Monday, November 30, 2015

Lest haply we be found even to fight against God

In 1846, the main body of Saints left civilization and entered a trackless wilderness in search of Zion. Again today, we travel in a wilderness, this time one that deceitfully impersonates civilization.

Recent handbook changes effecting the children of same-sex marriage partners have resulted in an outburst of criticism on the blogs, in social media, and in print. But let's remember that these handbook changes were made by the First Presidency and Quorum of the Twelve Apostles.

Some Church members, in openly criticizing these fifteen men, seem to have forgotten that God has placed upon them the mantle of His authority. And despite human weakness, and especially when they act in unison, they are authorized by God to guide modern Israel through the wilderness.

All of us should try to see more clearly the power of God resting upon His authorized servants. And each of us should consider more carefully the advice of a Pharisee named Gamaliel who counseled against criticizing the apostles, "lest haply ye be found even to fight against God." (Acts 5:38-39.)

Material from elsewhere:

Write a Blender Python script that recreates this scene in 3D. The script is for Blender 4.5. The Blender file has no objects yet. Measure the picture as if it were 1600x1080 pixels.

Anonymous Anonymous said...

Nice post, but the "trackless wilderness" part doesn't really hold up. Lots of pioneers had preceded the Mormons west, such as Oregon pioneers and overland pioneers heading to California. The Donner-Reed Party preceded Brigham & Co. up to Little Mountain and down Emigration Canyon in 1846 and hacked out much of that trail that the Mormons followed when they discovered they could not make it down through Weber Canyon. In fact, there is a monument at the mouth of Emigration Canyon that honors the Donner-Reed Party. Ironically, it was the delay caused by hacking out that very trail that was in some part responsible for the DR party being late in getting to the Sierras where many of them perished.

12/14/2015 06:54:00 AM  
Blogger R. Gary said...

Yes, sometimes the pioneers found existing roads and trails. But which road and which trail should they use? Is there a better word than "trackless" to convey the difference between the journey they made and the same trip made today with satellite GPS and road signs all along the way?